How do hedge funds make money? This question could be answered through describing the wide set of strategies that constitute hedge funds or it can be addressed on a much higher or general level. At this higher level, the potential for making money can be broken into three categories, exploiting: biases, risk premiums or structural flaws.
- Alpha production from behavioral biases may come in a number of forms. Investors may be slow to react to new information. They may have anchored expectations. It could be an over-reaction to news. All of the behavior biases identified may lead to deviations from true value, and the smart hedge fund manager is able to identify and exploit these biases. This may be persistent or they may ebb and flows with market conditions.
- Exploiting risk premiums could be considered managing the wide set factor exposures identified in different asset classes. The excess returns are associated with taking on risk premium that are not measured in a benchmark. The hedge fund manager may be very good at switching between risk premiums which could be the basis for global macro and managed futures or the manager could just receive returns for taking on a unique set of risks.

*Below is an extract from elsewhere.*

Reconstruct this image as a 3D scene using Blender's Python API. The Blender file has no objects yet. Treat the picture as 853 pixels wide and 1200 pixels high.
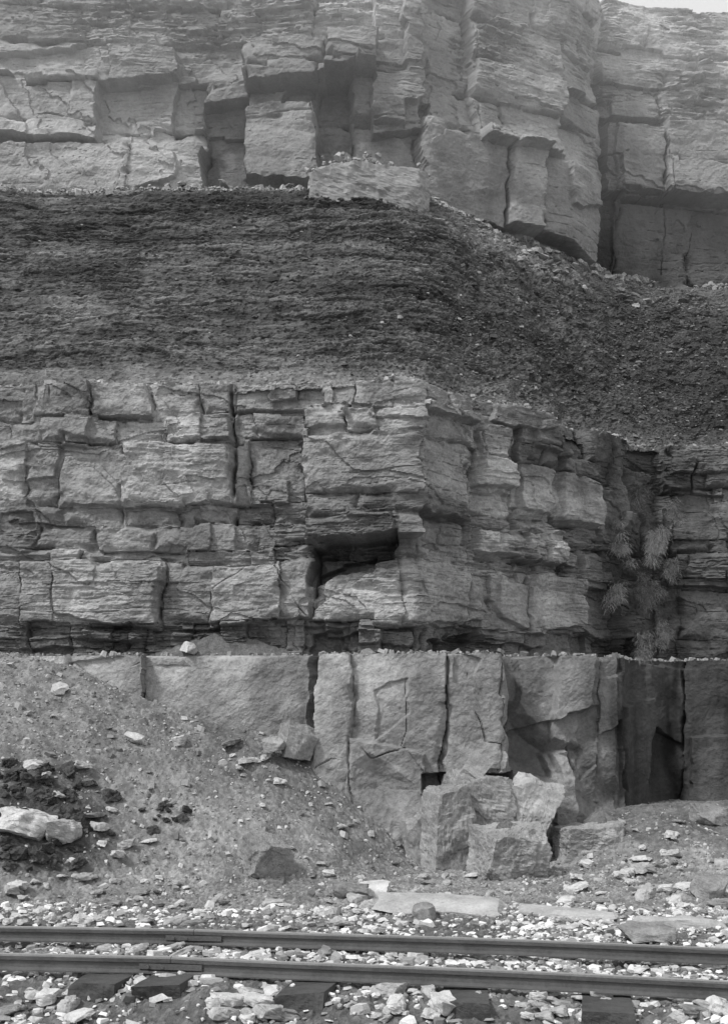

- The hedge fund manager could be good at identifying structural changes or flaws in the marketplace which could lead to return opportunities. These excess returns could be from a change in regulations or a new law that may be temporary but will allow for excess returns. The excess returns could be from a capital constraint that allows profit to accrue because there is not even capital to arbitrage away opportunities.
A simple way to better understand any hedge fund manager is to ask how he would categorize their return generation within this framework.